» **Request**
Nothing after the line with "link('shoe', npmesh('shoe', v, f), M_black, person)" belongs in the copy; extract the lines below from the top through that line, pictures left out.

##########

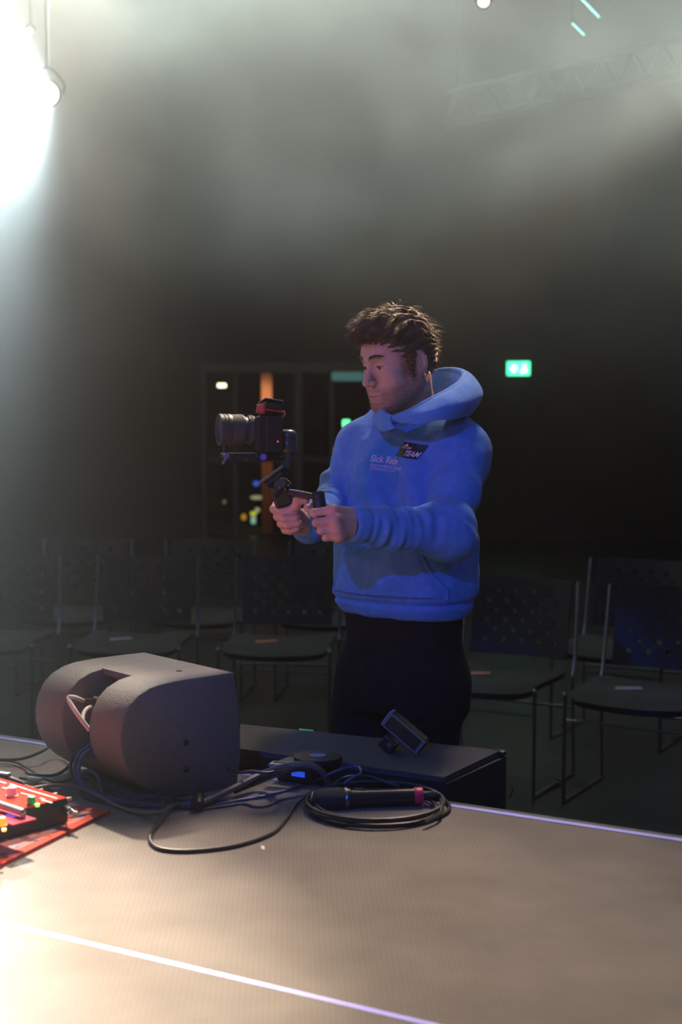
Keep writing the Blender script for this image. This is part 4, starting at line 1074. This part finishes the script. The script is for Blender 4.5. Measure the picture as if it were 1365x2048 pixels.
link('trousers', npmesh('trousers', v, f), M_trouser, person)
for s in (1, -1):
    a_ = legs[s][2]; base = np.array([a_[0], a_[1], 0]); fw = BF
    def shoe(p, base=base, fw=fw):
        d = cap(p, base + [0, 0, .05] - fw * .03, base + [0, 0, .045] + fw * .13, .045, .038)
        d = smin(d, cap(p, base + [0, 0, .06], base + [0, 0, .12], .045, .045), .03)
        return smax(d, .004 - p[:, 2], .004)
    v, f = polymesh(shoe, base - [.25, .25, .02], base + [.25, .25, .22], .006)
    link('shoe', npmesh('shoe', v, f), M_black, person)

# hood: lofted collar lying open round the neck
def W3(px, py, Y): return A3(P(px, py, Y))
rim = [W3(787, 838, 3.235), W3(822, 824, 3.225), W3(860, 803, 3.23), W3(898, 783, 3.27), W3(923, 765, 3.34), W3(929, 748, 3.43), W3(908, 741, 3.52), W3(876, 744, 3.57),
       W3(845, 758, 3.58), W3(812, 780, 3.55), W3(784, 800, 3.48), W3(766, 813, 3.38), W3(770, 830, 3.29), W3(786, 838, 3.245)]
base_ = [W3(806, 846, 3.215), W3(842, 846, 3.19), W3(880, 840, 3.19), W3(918, 836, 3.24), W3(940, 826, 3.34), W3(938, 812, 3.46), W3(912, 800, 3.58), W3(872, 800, 3.64),
         W3(836, 812, 3.64), W3(800, 830, 3.60), W3(772, 840, 3.52), W3(756, 850, 3.40), W3(766, 862, 3.27), W3(792, 858, 3.22)]
mid_ = []
for i, (r_, b_) in enumerate(zip(rim, base_)):
    c_ = np.mean(rim, 0); m_ = (r_ * .5 + b_ * .5); o_ = m_ - c_; o_[2] = 0; o_ = o_ / max(np.linalg.norm(o_), 1e-6)
    back = [0, .2, .5, .8, 1, 1, 1, 1, .9, .6, .4, .2, 0, 0][i]
    mid_.append(m_ + o_ * (.008 + .026 * back) + np.array([0, 0, .006 * back]))
inn = [r_ + (np.mean(rim, 0) - r_) * (.20 if 3 <= i <= 9 else .10) - np.array([0, 0, .028 + .03 * (3 <= i <= 9)]) for i, r_ in enumerate(rim)]
rings = []
for L_ in (inn, rim, mid_, base_): rings.append(spline([Vector(q_) for q_ in L_], 5, closed=False))
nr = len(rings[0]); bm = bmesh.new(); V_ = []
rows = []
for i in range(nr):
    col_ = spline([rings[k][i] for k in range(4)], 6)
    rows.append(col_)
for i in range(nr):
    V_.append([bm.verts.new(q_ + Vector((0, 0, .0022 * math.sin(i * .9) * math.sin(k * .5)))) for k, q_ in enumerate(rows[i])])
for i in range(nr - 1):
    for k in range(len(V_[0]) - 1): bm.faces.new((V_[i][k], V_[i + 1][k], V_[i + 1][k + 1], V_[i][k + 1]))
bmesh.ops.recalc_face_normals(bm, faces=bm.faces)
hd = obj('hood', bm, M_hood, hoodie)
sol = hd.modifiers.new('thick', 'SOLIDIFY'); sol.thickness = .011; sol.offset = 0
sb = hd.modifiers.new('sub', 'SUBSURF'); sb.levels = sb.render_levels = 1
# rim hem and stitched edge
bm = bmesh.new(); tube(bm, [Vector(q_) for q_ in rings[1]], .0085, 10); obj('hood_hem', bm, M_hood, hoodie)

# hair ------------------------------------------------------------
def hair_fn(p):
    q = hl(p); x = np.abs(q[:, 0]); q2 = q.copy(); q2[:, 0] = x
    d = ell(q, (0, -.012, .053), (.085, .100, .094))
    d = smin(d, ell(q, (0, .045, .112), (.060, .056, .036)), .025)          # front crest
    d = smin(d, ell(q, (0, .084, .106), (.050, .026, .022)), .02)           # fringe over the forehead
    d = smin(d, ell(q2, (.056, .040, .080), (.022, .026, .026)), .02)
    d = smin(d, ell(q, (0, -.062, .010), (.068, .042, .066)), .03)
    side_ = cap(q2, (.078, .014, .02), (.076, .016, -.028), .012, .006)     # sideburn
    # clear the face, ears and neck
    cut = smin(ell(q, (0, .122, .004), (.10, .080, .080)), ell(q2, (.088, -.016, -.010), (.026, .024, .034)), .01)
    cut = smin(cut, ell(q2, (.066, .055, -.040), (.05, .042, .07)), .01)
    cut = smin(cut, ell(q, (0, -.02, -.11), (.12, .12, .062)), .01)
    d = smax(d, -cut, .008)
    d = smin(d, side_, .012)
    ang = np.arctan2(q[:, 0], q[:, 2] - .02)
    s = q[:, 1] * 60 + 14 * np.sin(ang * 2.2) + 2.5 * nz(q, 40, .5)
    d = d - .0034 * np.sin(ang * 26 + 2.2 * np.sin(q[:, 1] * 45 + ang * 3)) - .0026 * nz(q, 75, .2) - .0018 * np.sin(s * 1.7 + q[:, 2] * 60)
    return d * HS
v5, f5 = polymesh(hair_fn, HC - .19, HC + .19, .0028)
hair = link('hair', npmesh('hair', v5, f5), M_hair, person)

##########

» **Answer for the task**
Keep writing the Blender script for this image. This is part 4, starting at line 1074. This part finishes the script. The script is for Blender 4.5. Measure the picture as if it were 1365x2048 pixels.
link('trousers', npmesh('trousers', v, f), M_trouser, person)
for s in (1, -1):
    a_ = legs[s][2]; base = np.array([a_[0], a_[1], 0]); fw = BF
    def shoe(p, base=base, fw=fw):
        d = cap(p, base + [0, 0, .05] - fw * .03, base + [0, 0, .045] + fw * .13, .045, .038)
        d = smin(d, cap(p, base + [0, 0, .06], base + [0, 0, .12], .045, .045), .03)
        return smax(d, .004 - p[:, 2], .004)
    v, f = polymesh(shoe, base - [.25, .25, .02], base + [.25, .25, .22], .006)
    link('shoe', npmesh('shoe', v, f), M_black, person)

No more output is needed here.